Once the complex issue of the superstructure was resolved, Volpe and his design director, Ralph Dennis, focused on the development of a modern language of luxury, one that nods to historical archetypes without capitulating to antiquated models. Their flooring solution, for example, utilizes 20-by-40-inch slabs of oak and limestone, laid in a herringbone pattern, to conjure a contemporary reinterpretation of classic parquet de Versailles. “The stone floors of the entry hall feather into the wood floors of the living room with no hard stops, blurring the boundaries between the rooms,” Volpe says of the treatment.

The capacious living room, measuring 60 feet long, perhaps best exemplifies the level of detail and sophistication of the entire home. “We had to ask ourselves, ‘How do you design a room of this size without having it feel like a hotel lobby?’ ” Volpe notes. A 1970s Jules Wabbes center table, surmounted by a rare Gio Ponti chandelier, bisects the space, creating two distinct seating areas that temper the room’s enormous scale. Important vintage furnishings—including a museum-worthy Wendell Castle cocktail table, chairs by Diego Giacometti, Jean-Michel Frank obsidian lamps, and Joaquim Tenreiro sofas—mingle amicably with signature creations by avant-garde contemporary designers on the order of Joris Laarman, Fredrikson Stallard, and Nacho Carbonell. New oak-and-bronze surrounds frame the windows and window seats, adding another layer of refinement along the periphery of the space.

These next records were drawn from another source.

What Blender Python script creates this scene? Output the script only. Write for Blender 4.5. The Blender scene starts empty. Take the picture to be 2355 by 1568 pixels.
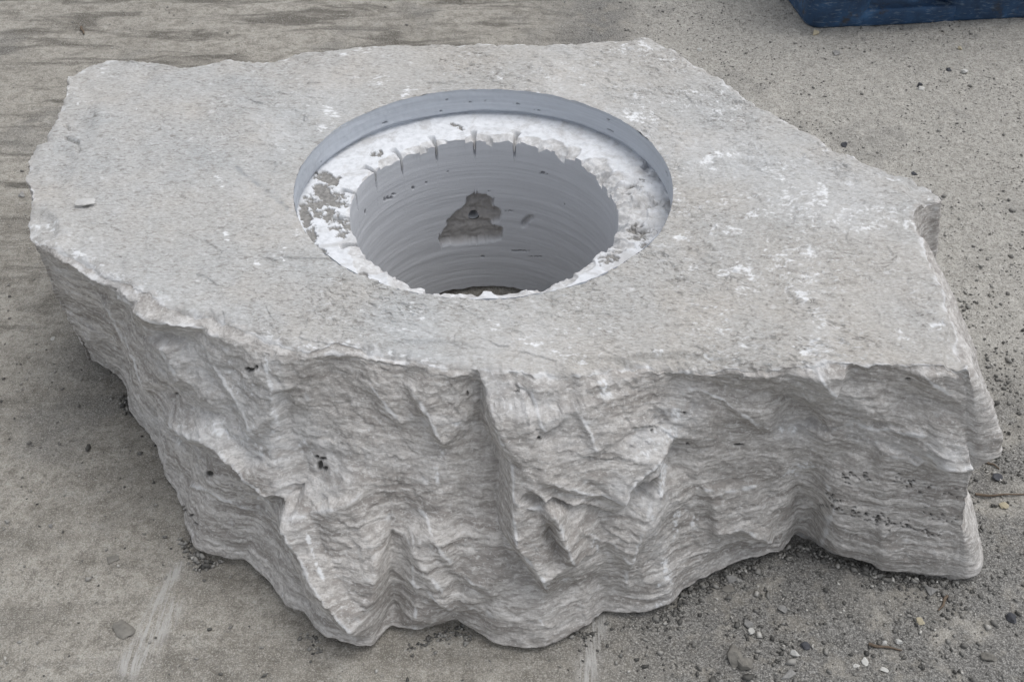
import bpy, bmesh, math, random
import numpy as np
from mathutils import Vector, Matrix
from mathutils.geometry import delaunay_2d_cdt

rng = np.random.default_rng(7)
random.seed(7)

# ------------------------------------------------------------------ camera, sky, sun, exposure
HF = math.radians(50.0)            # horizontal field of view
PITCH = math.radians(41.1)         # looking down
H = 0.4175                         # height of the stone's top face
CAM = np.array([0.0504, -1.6704, 1.4932])
scene = bpy.context.scene
cam_d = bpy.data.cameras.new("camera"); cam = bpy.data.objects.new("camera", cam_d)
scene.collection.objects.link(cam)
cam.location = CAM.tolist(); cam.rotation_euler = (math.pi / 2 - PITCH, 0, 0)
cam_d.sensor_fit = 'HORIZONTAL'; cam_d.angle = HF; cam_d.clip_start = 0.02; cam_d.clip_end = 500
scene.camera = cam

SUN_EL, SUN_AZ = math.radians(70), math.radians(74)      # azimuth from +Y towards +X
world = bpy.data.worlds.new("World"); scene.world = world; world.use_nodes = True
wn = world.node_tree.nodes; wl = world.node_tree.links; wn.clear()
w_out = wn.new("ShaderNodeOutputWorld"); w_bg = wn.new("ShaderNodeBackground")
sky = wn.new("ShaderNodeTexSky"); sky.sky_type = 'NISHITA'; sky.sun_disc = False
sky.sun_elevation = SUN_EL; sky.sun_rotation = SUN_AZ
sky.air_density = 1.0; sky.dust_density = 2.5; sky.ozone_density = 1.0; sky.altitude = 100
w_hs = wn.new("ShaderNodeHueSaturation"); w_hs.inputs['Saturation'].default_value = 0.24   # overcast: grey cloud light
wl.new(sky.outputs[0], w_hs.inputs['Color']); wl.new(w_hs.outputs[0], w_bg.inputs['Color'])
w_bg.inputs['Strength'].default_value = 0.14
wl.new(w_bg.outputs[0], w_out.inputs['Surface'])
sun_d = bpy.data.lights.new("sun", 'SUN'); sun_d.energy = 0.85; sun_d.angle = math.radians(45); sun_d.color = (1.0, 0.985, 0.965)
sun = bpy.data.objects.new("sun", sun_d); scene.collection.objects.link(sun)
sdir = Vector((math.cos(SUN_EL) * math.sin(SUN_AZ), math.cos(SUN_EL) * math.cos(SUN_AZ), math.sin(SUN_EL)))
sun.rotation_euler = sdir.to_track_quat('Z', 'Y').to_euler(); sun.location = (2, 3, 5)
scene.view_settings.view_transform = 'Standard'; scene.view_settings.look = 'None'
scene.view_settings.gamma = 1; scene.view_settings.use_curve_mapping = False
scene.view_settings.exposure = 0.38
scene.cycles.diffuse_bounces = 8; scene.cycles.max_bounces = 12

# ------------------------------------------------------------------ helpers
PW, PH = 2355.0, 1568.0                       # the photograph's measuring grid
FPX = PW / 2 / math.tan(HF / 2)
CP, SP = math.cos(PITCH), math.sin(PITCH)

def ray(px, py):
    x = (np.asarray(px, float) - PW / 2) / FPX; y = -(np.asarray(py, float) - PH / 2) / FPX
    return np.stack([x, CP + y * SP, -SP + y * CP], -1)
def on_plane(px, py, z):
    d = ray(px, py); t = (z - CAM[2]) / d[..., 2]
    return CAM + d * t[..., None]
def project(P):
    q = P - CAM
    dep = q[..., 1] * CP - q[..., 2] * SP
    up = q[..., 1] * SP + q[..., 2] * CP
    return np.stack([PW / 2 + FPX * q[..., 0] / dep, PH / 2 - FPX * up / dep], -1)

_perm = rng.permutation(256).astype(np.int32); _perm = np.concatenate([_perm, _perm, _perm])
_grad = rng.normal(size=(256, 3)); _grad /= np.linalg.norm(_grad, axis=1)[:, None]; _grad = _grad.astype(np.float32)
_g0, _g1, _g2 = (np.ascontiguousarray(_grad[:, i]) for i in range(3))
_rnd = rng.random((256, 7)).astype(np.float32)
def _h(i, j, k):
    return _perm[_perm[_perm[i & 255] + (j & 255)] + (k & 255)]
def perlin(P):
    P = np.asarray(P); sh = P.shape[:-1]; P = P.reshape(-1, 3)
    X, Y, Z = (np.ascontiguousarray(P[:, i], np.float64) for i in range(3))
    I, J, K = np.floor(X), np.floor(Y), np.floor(Z)
    X, Y, Z = ((q - f).astype(np.float32) for q, f in ((X, I), (Y, J), (Z, K)))
    I, J, K = (q.astype(np.int32) for q in (I, J, K))
    u, v, w = (f * f * f * (f * (f * 6 - 15) + 10) for f in (X, Y, Z))
    hx = [_perm[I & 255], _perm[(I + 1) & 255]]; J0, J1, K0, K1 = J & 255, (J + 1) & 255, K & 255, (K + 1) & 255
    def c(a, b, d):
        h = _perm[_perm[hx[a] + (J1 if b else J0)] + (K1 if d else K0)]
        return _g0[h] * (X - a) + _g1[h] * (Y - b) + _g2[h] * (Z - d)
    def lx(b, d):
        p = c(0, b, d); return p + u * (c(1, b, d) - p)
    def ly(d):
        p = lx(0, d); return p + v * (lx(1, d) - p)
    p = ly(0); return ((p + w * (ly(1) - p)) * np.float32(1.6)).reshape(sh)
def fbm(P, o=4, gain=0.5, lac=2.03):
    P = np.asarray(P, float); a = 1.0; s = 0; t = 0
    for i in range(o):
        s = s + a * perlin(P + 17.3 * i); t += a; a *= gain; P = P * lac
    return s / t * 1.5
def ridged(P, o=3):
    P = np.asarray(P, float); a = 1.0; s = 0; t = 0
    for i in range(o):
        s = s + a * (1 - 2 * np.abs(perlin(P + 9.1 * i))); t += a; a *= .5; P = P * 2.1
    return s / t
def worley(P, tilt=False, planar=False):
    """distance to the nearest site; with tilt, also a random plane through that site (a flake)"""
    P = np.asarray(P); sh = P.shape[:-1]; P = P.reshape(-1, 3)
    I = np.floor(P); Fr = (P - I).astype(np.float32); I = I.astype(np.int32)
    best = np.full(len(P), 9.0, np.float32); tl = np.zeros(len(P), np.float32)
    for a in (-1, 0, 1):
        for b in (-1, 0, 1):
            for c in ((0,) if planar else (-1, 0, 1)):
                h = _h(I[:, 0] + a, I[:, 1] + b, I[:, 2] + c)
                dx = a + _rnd[h, 0] - Fr[:, 0]; dy = b + _rnd[h, 1] - Fr[:, 1]; dz = 0 if planar else c + _rnd[h, 2] - Fr[:, 2]
                d = dx * dx + dy * dy + dz * dz
                m = d < best; best = np.where(m, d, best)
                if tilt: tl = np.where(m, dx * (_rnd[h, 3] - .5) + dy * (_rnd[h, 4] - .5) + dz * (_rnd[h, 5] - .5) + .35 * (_rnd[h, 6] - .5), tl)
    return np.sqrt(best).reshape(sh), (2 * tl).reshape(sh)
def conch(P, tilt=1.1, lift=.2):
    """shell-shaped fracture scoops meeting in sharp arrises: the lowest of many tilted bowls"""
    P = np.asarray(P); sh = P.shape[:-1]; P = P.reshape(-1, 3)
    I = np.floor(P); Fr = (P - I).astype(np.float32); I = I.astype(np.int32)
    best = np.full(len(P), 9.0, np.float32)
    for a in (-1, 0, 1):
        for b in (-1, 0, 1):
            for c in (-1, 0, 1):
                h = _h(I[:, 0] + a, I[:, 1] + b, I[:, 2] + c)
                dx = a + _rnd[h, 0] - Fr[:, 0]; dy = b + _rnd[h, 1] - Fr[:, 1]; dz = c + _rnd[h, 2] - Fr[:, 2]
                v = .45 * (dx * dx + dy * dy + dz * dz) + tilt * (dx * (_rnd[h, 3] - .5) + dy * (_rnd[h, 4] - .5) + dz * (_rnd[h, 5] - .5)) + lift * (_rnd[h, 6] - .5)
                best = np.minimum(best, v)
    return best.reshape(sh)
def sstep(x, a, b):
    t = np.clip((np.asarray(x) - a) / (b - a), 0, 1); return t * t * (3 - 2 * t)

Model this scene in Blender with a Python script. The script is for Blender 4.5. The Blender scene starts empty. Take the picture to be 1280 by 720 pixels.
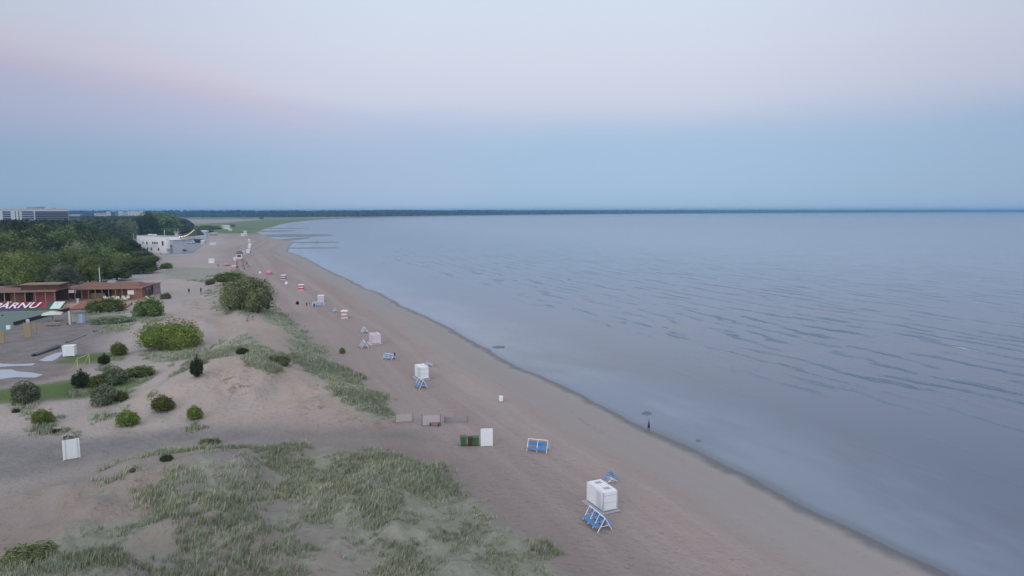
import bpy, math, random
import numpy as np
from mathutils import Vector, Matrix
random.seed(7); RS=np.random.RandomState(11)
S=bpy.context.scene; C=S.collection
R=math.radians
# ------------------------------------------------------------------ camera
F=853.3; HC=29.0; PITCH=math.atan((360-263.2)/F); ROLL=R(0.067)
camd=bpy.data.cameras.new('camera'); cam=bpy.data.objects.new('camera',camd); C.objects.link(cam)
camd.sensor_width=36; camd.lens=F/1280*36; camd.clip_start=1; camd.clip_end=60000
MC=Matrix.Translation((0,0,HC))@Matrix.Rotation(math.pi/2-PITCH,4,'X')@Matrix.Rotation(-ROLL,4,'Z')
cam.matrix_world=MC; S.camera=cam
M3=MC.to_3x3()
def ray(px,py):
    return M3@Vector(((px-640)/F,-(py-360)/F,-1.0))
def gp(px,py,z=0.0):
    d=ray(px,py); t=(z-HC)/d.z
    return Vector((d.x*t,d.y*t,z))
def G(pts,z=1.0): return np.array([gp(a,b,z)[:2] for a,b in pts])
# ------------------------------------------------------------------ numpy helpers
def vnoise(x,y,seed=0):
    xi=np.floor(x).astype(np.int64); yi=np.floor(y).astype(np.int64); xf=x-xi; yf=y-yi
    def h(a,b):
        n=(a*374761393+b*668265263+seed*1442695041)&0xffffffff
        n=((n^(n>>13))*1274126177)&0xffffffff
        return ((n^(n>>16))&0xffff)/65535.0
    u=xf*xf*(3-2*xf); v=yf*yf*(3-2*yf)
    return (h(xi,yi)*(1-u)+h(xi+1,yi)*u)*(1-v)+(h(xi,yi+1)*(1-u)+h(xi+1,yi+1)*u)*v
def fbm(x,y,o=4,seed=0):
    s=0;a=.5;t=0
    for i in range(o):
        s=s+a*vnoise(x,y,seed+i*17); t+=a; a*=.5; x=x*2.03+5.1; y=y*2.03+3.7
    return s/t
def inpoly(x,y,P):
    c=np.zeros(x.shape,bool); n=len(P)
    for i in range(n):
        x0,y0=P[i]; x1,y1=P[(i+1)%n]
        if y0==y1: continue
        k=((y0>y)!=(y1>y))&(x<(x1-x0)*(y-y0)/(y1-y0)+x0); c^=k
    return c
def dpoly(x,y,P,closed=True):
    d=np.full(x.shape,1e18); n=len(P)
    for i in range(n if closed else n-1):
        x0,y0=P[i]; x1,y1=P[(i+1)%n]; dx=x1-x0; dy=y1-y0
        t=np.clip(((x-x0)*dx+(y-y0)*dy)/(dx*dx+dy*dy+1e-9),0,1)
        d=np.minimum(d,(x-x0-t*dx)**2+(y-y0-t*dy)**2)
    return np.sqrt(d)
def sdf(x,y,P): # positive inside
    d=dpoly(x,y,P); return np.where(inpoly(x,y,P),d,-d)
def ss(a,b,v):
    t=np.clip((v-a)/(b-a),0,1); return t*t*(3-2*t)
# ------------------------------------------------------------------ plan of the place
shore_px=[(1290,766),(1190,720),(1166,707),(1105,679),(1044,651),(943,598),(890,575),(811,537),(740,502),(640,452),(612,435),(566,410),(519,390),(475,367),(434,349),(403,334),(387,325),(372,318),(360,314.5),(362,308),(368,302),(352,300),(340,297.5),(333,294),(322,290.5),(330,287),(342,283.5),(356,279.5),(378,276.5),(400,274.5),(440,272.6),(480,271.4),(560,270),(640,269),(760,267.8),(900,266.9),(1100,266.1),(1290,265.7)]
shore=[tuple(gp(a,b,0)[:2]) for a,b in shore_px]
v=np.array(shore[1])-np.array(shore[4]); v/=np.linalg.norm(v)
near=tuple(np.array(shore[0])+v*900)
LAND=np.array([near]+shore+[(shore[-1][0]+9000,shore[-1][1]-1500),(60000,30000),(60000,60000),(-60000,60000),(-60000,-60000),(near[0],-60000)])
COAST=np.array([near]+shore+[(shore[-1][0]+9000,shore[-1][1]-1500)])
DUNE1=G([(-500,640),(-100,640),(60,592),(112,574),(180,560),(262,549),(420,545),(520,560),(592,592),(640,640),(700,684),(770,730),(840,800),(980,1000),(700,1700),(-2500,1700)],2)
DUNE2=G([(236,522),(330,536),(440,530),(497,520),(482,492),(442,462),(390,420),(352,384),(325,350),(283,339),(255,350),(262,384),(180,397),(158,412),(200,440),(150,486),(120,512),(180,520)],2)
LAWN=[G(p,1.2) for p in ([(-60,496),(0,486),(60,478),(110,470),(200,464),(196,478),(150,492),(100,500),(40,503),(-60,512)],[(62,455),(84,446),(125,440),(168,441),(160,449),(110,456)])]
YARD=G([(-500,395),(0,388),(70,386),(120,388),(150,400),(160,412),(130,440),(120,455),(100,470),(60,480),(-60,500),(-500,540)],1.2)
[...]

The primary bath has a Franco Albini sconce, a Paavo Tynell chandelier, P.E. Guerin fittings, and walls of back-painted glass.

Stephen Kent Johnson

A child’s bedroom has a custom bleached-mahogany bunk bed with D. Porthault linens, a Pierre Paulin chair covered in Maharam fabric, wool carpet by Stark, and curtains in a Kerry Joyce linen.

Stephen Kent Johnson

That same inspired collision of the classic and the contemporary extends into the formal dining room, where a colossal Rick Owens alabaster dining table is surrounded by a suite of Jean Royère chairs, all set beneath a pair of 1940s Venetian glass chandeliers. A second Royère contribution appears in the form of a circa-1942 Trèfle oak sideboard with inset panels of red leather. “The shape and color of the panels look almost exactly like the Miller-beer logo, which is kind of funny,” Volpe observes.

In the primary bedroom, walls of stitched, pale-gray lambskin panels, set within a walnut framework, represent a modern take on the parchment-covered rooms of French designer Paul Dupré-Lafon. Like so many details in the apartment, the wall treatment appears quite effortless and straightforward, despite the complexities of its construction. “We didn’t want the spaces to feel as if there was too much going on. The decorative effects are calculated for subtlety, not artificial drama. When you’re in the apartment, you sense the quality. It’s quiet, but you feel it,” says Volpe.

Lambskin panels in a walnut frame line the walls of the primary bedroom. Headboard upholstered in a Sam Kasten handweaver silk, bench by Milo Baughman, and chair by Wendell Castle.

Stephen Kent Johnson

Still, for anyone with an eye for spectacular detail, bravura moments, however understated, proliferate throughout the home. There are solid oak doors that would terrify even the most experienced contractors; kitchen cabinetry of eglomise, bronze, and wire-brushed oak; impossibly thin, floating aluminum shelves veneered in wood; citrine pulls on the guest-room closets; children’s bunk beds that look like something out of the grandest ocean liners or railcars of yesteryear; a hallway paneled in ribbed wood lacquered in a shade of Byzantine blue; and on and on. No single detail was too obscure, and no room too secondary, for the highest levels of imagination and craftsmanship.

Of course, it never hurts to have a collection of blue-chip artworks to ennoble a home. Here, paintings by Picasso, Warhol, Lichtenstein, Stella, Basquiat, and other mandarins of 20th-century art make collegial partners for Volpe’s array of the choicest of choice decorative objects. “We tried to make the rooms feel old and new at the same time—familiar yet extraordinary,” the designer says. “For all its grandeur, this apartment recognizes the time and place we’re in. It belongs to today.”